After Sept. 11, an Eight-Year Delayed Reunion Between Strangers
Two women meet hotel heroes who whisked them to safety before twin towers fell.
CHICAGO, Oct. 25, 2009 — -- Leigh Gilmore and her mother, Faye, would have likely died in the 9/11 attacks if not for the quick thinking of two strangers.
"They are total heroes," Faye said of Greg Frederick and Arnulfo Ponce, two hotel employees who helped evacuate them from the World Trade Center complex.
On that day, the two women were among hundreds inside the 22-story Marriott Hotel, which was located in 3 World Trade Center in between the twin towers.
When the attack occurred, the Marriott's elevators and phones stopped working. Leigh, who has multiple sclerosis and depends on a wheelchair, had no way to escape. She and her mother waited in the hotel's fifth floor hallway as other guests fled.
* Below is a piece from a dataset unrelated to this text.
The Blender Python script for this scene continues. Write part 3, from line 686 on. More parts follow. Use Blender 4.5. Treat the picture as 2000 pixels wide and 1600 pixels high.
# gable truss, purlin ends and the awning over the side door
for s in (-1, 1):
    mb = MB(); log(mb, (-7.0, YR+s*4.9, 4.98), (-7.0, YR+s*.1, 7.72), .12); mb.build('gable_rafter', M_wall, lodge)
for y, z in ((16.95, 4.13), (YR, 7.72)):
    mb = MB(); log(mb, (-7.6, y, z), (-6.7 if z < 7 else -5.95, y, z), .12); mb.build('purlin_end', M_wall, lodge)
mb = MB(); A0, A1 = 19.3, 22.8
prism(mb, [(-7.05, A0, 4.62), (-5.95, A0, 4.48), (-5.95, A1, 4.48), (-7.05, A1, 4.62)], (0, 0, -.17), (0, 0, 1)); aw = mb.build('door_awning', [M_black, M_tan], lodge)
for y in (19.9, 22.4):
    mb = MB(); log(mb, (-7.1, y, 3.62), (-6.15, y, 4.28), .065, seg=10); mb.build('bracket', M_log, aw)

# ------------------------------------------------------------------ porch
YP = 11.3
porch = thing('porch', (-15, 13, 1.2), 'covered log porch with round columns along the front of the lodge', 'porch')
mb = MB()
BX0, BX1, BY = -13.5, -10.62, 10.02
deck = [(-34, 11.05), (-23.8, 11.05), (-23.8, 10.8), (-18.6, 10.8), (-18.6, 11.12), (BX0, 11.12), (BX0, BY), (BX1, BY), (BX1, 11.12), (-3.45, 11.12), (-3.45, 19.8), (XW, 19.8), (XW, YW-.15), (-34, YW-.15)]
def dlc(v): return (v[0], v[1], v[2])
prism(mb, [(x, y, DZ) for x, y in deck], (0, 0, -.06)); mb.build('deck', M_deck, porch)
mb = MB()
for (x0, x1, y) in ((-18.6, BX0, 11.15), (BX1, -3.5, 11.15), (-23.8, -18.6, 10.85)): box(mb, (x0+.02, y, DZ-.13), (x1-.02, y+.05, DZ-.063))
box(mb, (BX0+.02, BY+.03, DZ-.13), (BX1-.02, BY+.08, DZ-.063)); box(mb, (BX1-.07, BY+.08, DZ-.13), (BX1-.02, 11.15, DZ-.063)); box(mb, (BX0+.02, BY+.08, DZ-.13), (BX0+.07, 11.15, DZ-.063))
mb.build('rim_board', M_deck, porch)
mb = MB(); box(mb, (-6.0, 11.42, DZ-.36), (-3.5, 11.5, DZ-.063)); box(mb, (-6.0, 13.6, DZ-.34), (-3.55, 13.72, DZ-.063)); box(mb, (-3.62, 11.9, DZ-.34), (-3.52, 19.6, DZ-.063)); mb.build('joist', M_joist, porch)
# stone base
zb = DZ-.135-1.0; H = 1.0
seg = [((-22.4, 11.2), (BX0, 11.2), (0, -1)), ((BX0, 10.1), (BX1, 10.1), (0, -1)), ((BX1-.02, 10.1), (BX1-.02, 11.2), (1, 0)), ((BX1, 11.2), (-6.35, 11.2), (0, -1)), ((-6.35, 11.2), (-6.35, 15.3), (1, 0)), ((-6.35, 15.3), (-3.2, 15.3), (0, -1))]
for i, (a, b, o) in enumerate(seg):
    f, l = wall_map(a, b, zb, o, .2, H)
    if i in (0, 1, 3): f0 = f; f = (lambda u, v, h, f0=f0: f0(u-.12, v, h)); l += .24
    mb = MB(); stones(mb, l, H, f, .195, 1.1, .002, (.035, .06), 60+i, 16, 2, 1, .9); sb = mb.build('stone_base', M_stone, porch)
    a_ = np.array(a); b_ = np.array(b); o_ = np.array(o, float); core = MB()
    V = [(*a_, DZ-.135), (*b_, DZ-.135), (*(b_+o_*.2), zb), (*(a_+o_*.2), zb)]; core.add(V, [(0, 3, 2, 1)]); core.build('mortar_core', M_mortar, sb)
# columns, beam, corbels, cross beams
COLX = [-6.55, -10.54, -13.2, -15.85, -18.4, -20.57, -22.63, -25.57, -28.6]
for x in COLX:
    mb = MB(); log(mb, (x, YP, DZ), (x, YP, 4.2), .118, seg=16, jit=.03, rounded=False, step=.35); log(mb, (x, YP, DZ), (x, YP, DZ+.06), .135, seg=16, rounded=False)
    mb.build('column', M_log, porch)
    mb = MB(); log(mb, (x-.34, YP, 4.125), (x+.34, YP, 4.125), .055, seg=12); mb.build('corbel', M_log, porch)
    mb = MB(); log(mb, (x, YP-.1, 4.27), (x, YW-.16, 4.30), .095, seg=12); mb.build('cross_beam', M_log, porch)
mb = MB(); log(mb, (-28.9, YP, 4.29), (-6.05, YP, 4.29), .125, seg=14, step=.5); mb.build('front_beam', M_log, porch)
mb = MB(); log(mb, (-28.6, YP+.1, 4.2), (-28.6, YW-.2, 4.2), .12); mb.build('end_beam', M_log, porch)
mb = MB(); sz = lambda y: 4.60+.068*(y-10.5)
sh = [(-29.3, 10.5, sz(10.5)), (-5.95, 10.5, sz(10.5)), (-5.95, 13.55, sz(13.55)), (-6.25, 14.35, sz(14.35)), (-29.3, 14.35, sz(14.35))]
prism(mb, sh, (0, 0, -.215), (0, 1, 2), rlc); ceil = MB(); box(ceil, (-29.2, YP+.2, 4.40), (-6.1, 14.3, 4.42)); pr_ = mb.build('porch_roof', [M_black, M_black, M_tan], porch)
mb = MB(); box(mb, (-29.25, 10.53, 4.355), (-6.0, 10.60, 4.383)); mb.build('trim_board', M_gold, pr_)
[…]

"Everybody that came past I would say, 'Please tell them in the lobby that I'm up here,'" said Leigh, 50. "I felt like no one knows I'm here."
An agonizing half hour passed, but still no one came to help Leigh and Faye.
Suddenly, with the situation growing desperate, Marriott engineer Greg Frederick appeared. He and his boss, Arnulfo Ponce, had helped Leigh with her room two days earlier. Despite everything that was happening around him, Frederick remembered where Leigh was.
"It was chaos," said Frederick, 43. "For some reason, I thought of Ms. Gilmore, and I had a bad feeling that this lady is up there."
Frederick used the hotel's freight elevator, which was still working, to bring the women down to the lobby. They separated, and moments later, the first twin tower collapsed on top of the hotel, decimating it.
Faye and Leigh had barely escaped with their lives.
"Good Lord, these men saved our lives," said Faye. "They took the time to come and check on us. They could have easily just run for their lives."
In the years after 9/11, Frederick and Ponce talked often about Leigh and Faye, though they did not know the women's names or what had happened to them. The mystery haunted them.
"I thought they were dead, but I knew they had a chance of surviving," said Ponce, who was the hotel's chief engineer. "But I never heard from them."